Na noite em que fomos nos solidarizar com os companheiros da Tribuna de Imprensa o jornal já estava nas mãos de um grupo de que não entendia de jornal.

 A redação tinha inchado até o nível do insuportável. Lembro que, quase sempre, ficava com as anotações na mão, esperando vaga numa das máquinas de escrever.
O editor de Política, Francisco Pedro do Couto, acreditava no meu trabalho, mas era quase impossível apurar alguma coisa no Rio de Janeiro com a censura marcando em cima.

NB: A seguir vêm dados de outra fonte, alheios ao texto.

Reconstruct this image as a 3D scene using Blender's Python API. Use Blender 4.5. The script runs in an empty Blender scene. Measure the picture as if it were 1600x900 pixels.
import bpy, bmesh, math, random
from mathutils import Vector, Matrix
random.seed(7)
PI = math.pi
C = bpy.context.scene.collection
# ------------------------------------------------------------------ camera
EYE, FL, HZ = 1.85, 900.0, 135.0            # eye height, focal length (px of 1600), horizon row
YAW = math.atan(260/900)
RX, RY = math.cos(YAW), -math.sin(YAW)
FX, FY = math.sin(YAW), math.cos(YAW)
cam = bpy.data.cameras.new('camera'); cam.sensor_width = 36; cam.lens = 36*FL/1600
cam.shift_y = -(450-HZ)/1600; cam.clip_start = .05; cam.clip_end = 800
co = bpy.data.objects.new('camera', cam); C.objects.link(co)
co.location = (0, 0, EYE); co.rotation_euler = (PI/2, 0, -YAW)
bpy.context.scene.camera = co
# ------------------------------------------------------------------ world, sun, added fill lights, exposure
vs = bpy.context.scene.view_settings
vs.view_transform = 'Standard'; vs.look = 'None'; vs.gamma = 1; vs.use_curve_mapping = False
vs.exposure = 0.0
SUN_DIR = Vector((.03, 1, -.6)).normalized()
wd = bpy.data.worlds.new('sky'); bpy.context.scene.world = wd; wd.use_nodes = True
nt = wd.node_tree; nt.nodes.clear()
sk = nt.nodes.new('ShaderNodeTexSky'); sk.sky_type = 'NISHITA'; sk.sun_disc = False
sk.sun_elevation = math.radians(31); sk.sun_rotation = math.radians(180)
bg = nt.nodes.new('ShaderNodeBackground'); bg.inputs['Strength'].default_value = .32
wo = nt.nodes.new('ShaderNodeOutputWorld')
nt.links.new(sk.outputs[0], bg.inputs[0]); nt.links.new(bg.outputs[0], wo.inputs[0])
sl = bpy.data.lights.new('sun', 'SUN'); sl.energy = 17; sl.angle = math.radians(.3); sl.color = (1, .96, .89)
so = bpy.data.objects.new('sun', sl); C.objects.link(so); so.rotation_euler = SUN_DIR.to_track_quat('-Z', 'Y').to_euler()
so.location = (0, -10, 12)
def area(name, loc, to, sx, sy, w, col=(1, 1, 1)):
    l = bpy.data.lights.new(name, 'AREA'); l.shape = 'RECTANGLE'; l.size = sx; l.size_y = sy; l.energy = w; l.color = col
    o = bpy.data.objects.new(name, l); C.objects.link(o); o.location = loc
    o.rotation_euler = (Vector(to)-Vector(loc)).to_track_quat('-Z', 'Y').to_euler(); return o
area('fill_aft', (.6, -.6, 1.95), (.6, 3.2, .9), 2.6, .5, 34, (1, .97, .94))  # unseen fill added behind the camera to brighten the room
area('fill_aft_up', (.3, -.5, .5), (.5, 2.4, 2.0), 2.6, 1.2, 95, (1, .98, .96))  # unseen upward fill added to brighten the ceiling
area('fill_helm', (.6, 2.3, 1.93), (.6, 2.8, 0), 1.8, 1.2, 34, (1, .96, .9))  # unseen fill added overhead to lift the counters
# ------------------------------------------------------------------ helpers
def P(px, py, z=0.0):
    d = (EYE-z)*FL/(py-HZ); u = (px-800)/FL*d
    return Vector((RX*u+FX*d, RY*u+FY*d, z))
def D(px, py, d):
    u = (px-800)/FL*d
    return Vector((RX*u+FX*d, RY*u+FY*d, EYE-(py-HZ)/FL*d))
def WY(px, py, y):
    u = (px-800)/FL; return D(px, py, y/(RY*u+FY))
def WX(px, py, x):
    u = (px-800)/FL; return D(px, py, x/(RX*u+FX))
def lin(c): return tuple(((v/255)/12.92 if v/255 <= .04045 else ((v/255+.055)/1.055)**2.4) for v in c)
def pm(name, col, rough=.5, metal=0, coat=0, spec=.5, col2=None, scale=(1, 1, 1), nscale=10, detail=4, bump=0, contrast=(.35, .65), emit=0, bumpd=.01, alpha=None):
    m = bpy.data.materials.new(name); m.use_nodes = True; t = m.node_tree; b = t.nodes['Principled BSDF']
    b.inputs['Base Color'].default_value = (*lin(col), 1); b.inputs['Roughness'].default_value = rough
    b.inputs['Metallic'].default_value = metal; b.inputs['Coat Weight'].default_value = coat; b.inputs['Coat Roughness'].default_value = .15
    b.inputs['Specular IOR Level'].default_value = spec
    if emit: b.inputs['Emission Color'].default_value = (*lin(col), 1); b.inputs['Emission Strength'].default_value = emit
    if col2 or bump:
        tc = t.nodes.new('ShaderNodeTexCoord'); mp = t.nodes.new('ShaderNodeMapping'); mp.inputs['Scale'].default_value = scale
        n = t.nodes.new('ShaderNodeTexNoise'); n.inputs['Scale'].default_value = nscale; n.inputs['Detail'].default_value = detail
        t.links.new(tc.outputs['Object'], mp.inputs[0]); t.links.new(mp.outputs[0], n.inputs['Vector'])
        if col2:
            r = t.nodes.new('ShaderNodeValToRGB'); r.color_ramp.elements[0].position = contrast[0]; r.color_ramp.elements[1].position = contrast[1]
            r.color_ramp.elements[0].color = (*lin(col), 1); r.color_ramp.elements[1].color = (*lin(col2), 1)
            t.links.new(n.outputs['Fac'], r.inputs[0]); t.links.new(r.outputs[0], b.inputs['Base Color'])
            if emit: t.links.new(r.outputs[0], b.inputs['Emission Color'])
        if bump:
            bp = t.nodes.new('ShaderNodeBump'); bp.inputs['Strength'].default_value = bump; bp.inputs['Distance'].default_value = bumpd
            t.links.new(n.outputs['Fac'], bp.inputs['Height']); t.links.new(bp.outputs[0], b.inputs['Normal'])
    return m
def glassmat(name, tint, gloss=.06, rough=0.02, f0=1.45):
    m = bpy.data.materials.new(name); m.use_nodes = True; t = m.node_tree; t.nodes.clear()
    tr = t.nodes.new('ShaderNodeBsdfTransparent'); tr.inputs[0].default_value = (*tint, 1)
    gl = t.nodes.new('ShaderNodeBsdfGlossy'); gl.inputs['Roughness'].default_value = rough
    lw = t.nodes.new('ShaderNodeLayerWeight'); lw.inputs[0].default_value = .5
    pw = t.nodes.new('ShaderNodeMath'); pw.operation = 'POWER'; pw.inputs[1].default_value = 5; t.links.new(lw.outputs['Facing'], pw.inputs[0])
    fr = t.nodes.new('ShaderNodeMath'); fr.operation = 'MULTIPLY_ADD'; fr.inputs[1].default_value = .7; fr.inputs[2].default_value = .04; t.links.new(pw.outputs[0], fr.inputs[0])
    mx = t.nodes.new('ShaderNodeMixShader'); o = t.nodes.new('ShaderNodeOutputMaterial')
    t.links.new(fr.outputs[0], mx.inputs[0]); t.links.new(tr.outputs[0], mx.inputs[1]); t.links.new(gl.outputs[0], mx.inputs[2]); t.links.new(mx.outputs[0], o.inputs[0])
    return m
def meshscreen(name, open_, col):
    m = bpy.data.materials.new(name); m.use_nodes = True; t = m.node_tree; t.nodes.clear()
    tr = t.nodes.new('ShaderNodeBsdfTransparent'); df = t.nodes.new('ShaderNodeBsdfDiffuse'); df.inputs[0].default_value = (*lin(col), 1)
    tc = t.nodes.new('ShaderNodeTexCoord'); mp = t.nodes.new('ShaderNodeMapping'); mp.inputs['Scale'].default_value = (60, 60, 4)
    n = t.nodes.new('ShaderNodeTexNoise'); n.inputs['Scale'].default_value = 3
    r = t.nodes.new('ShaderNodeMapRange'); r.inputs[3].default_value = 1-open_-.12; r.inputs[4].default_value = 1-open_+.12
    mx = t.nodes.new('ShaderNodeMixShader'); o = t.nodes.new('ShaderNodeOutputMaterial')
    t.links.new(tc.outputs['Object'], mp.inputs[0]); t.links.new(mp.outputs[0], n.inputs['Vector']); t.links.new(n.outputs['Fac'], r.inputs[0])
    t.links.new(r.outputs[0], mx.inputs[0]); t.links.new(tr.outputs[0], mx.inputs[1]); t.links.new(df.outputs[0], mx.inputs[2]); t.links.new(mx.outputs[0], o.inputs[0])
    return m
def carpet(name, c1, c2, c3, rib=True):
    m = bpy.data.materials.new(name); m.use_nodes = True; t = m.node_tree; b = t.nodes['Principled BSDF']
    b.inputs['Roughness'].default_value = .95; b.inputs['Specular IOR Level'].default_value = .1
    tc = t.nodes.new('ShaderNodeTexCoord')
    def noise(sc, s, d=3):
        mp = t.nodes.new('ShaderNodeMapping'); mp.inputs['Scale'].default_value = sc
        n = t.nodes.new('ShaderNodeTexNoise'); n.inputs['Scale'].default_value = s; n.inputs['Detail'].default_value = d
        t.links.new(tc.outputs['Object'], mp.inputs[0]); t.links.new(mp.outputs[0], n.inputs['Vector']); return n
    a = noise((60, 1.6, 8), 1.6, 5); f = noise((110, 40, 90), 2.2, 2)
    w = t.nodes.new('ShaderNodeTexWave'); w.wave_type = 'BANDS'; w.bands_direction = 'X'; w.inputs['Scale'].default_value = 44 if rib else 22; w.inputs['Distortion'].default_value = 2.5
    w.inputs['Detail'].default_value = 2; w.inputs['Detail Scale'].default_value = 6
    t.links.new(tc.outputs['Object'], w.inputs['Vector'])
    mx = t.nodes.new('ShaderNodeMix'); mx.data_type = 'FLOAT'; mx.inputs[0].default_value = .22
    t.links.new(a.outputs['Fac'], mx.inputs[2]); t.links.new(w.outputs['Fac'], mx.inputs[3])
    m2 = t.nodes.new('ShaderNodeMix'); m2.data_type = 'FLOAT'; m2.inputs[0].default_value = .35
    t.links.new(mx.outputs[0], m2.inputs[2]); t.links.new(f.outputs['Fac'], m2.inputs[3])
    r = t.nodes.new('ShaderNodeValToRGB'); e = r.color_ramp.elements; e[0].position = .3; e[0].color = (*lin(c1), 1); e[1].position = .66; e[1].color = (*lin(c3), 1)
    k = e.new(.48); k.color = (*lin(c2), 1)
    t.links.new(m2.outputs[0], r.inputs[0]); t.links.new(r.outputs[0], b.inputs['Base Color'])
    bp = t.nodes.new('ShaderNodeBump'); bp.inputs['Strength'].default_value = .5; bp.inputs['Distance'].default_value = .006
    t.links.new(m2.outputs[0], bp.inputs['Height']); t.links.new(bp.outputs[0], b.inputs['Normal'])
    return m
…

Em geral ouvíamos juristas sobre a nova legislação que advogados & assemelhados, ligados à ditadura, iam impondo aos brasileiros, em geral ao arrepio da Constituição de 1946.
Era um terreno extremamente árido e Couto sempre recomendava que após a frase do entrevistado era necessário travessão “disse fulano de tal”. Ou “Segundo Beltrano” e aí sim vinha a notícia ou a opinião.

Precisava ficar bem claro – porque os censores, em geral eram policiais que não se relacionavam muito bem com o texto escrito – que o jornal e o jornalista estavam apenas repetindo o que dissera o entrevistado.

Deixei o jornal por um emprego mais bem remunerado e sem o estresse de voltar para a redação sem matéria. No fundo não foi exatamente o dinheiro que pesou na decisão. A impotência de trabalhar quase sem pauta, a dificuldade de achar alguém que quisesse dar entrevista, fizeram com que eu virasse as costas ao Correio da Manhã, jornal onde meu pai trabalhou a vida inteira.

Ele se dizia um “revolucionário” e apoiou a ditadura para se arrepender mais tarde. Mas naquela noite, solidários com os companheiros da Tribuna, nós dois estávamos perfeitamente sintonizados.

As horas se passaram, a madrugada chegou e a Tribuna não foi invadida. Jornal fechado, fomos embora. E ainda me lembro da frase de um repórter que não estava acreditando naquele desfecho: “Bom, pessoal, até o nosso próximo emprego juntos...”

Uma ponta de orgulho ficou. Afinal trabalhei na mesma redação onde brilhavam nomes como Otto Maria Carpeaux, Carlos Heitor Cony, José Louzeiro, José Condé, Antônio Muniz Viana, José Lino Grunewald, Paulo Francis, Aluísio Branco, Fuad Atala e outros mais que não lembro agora.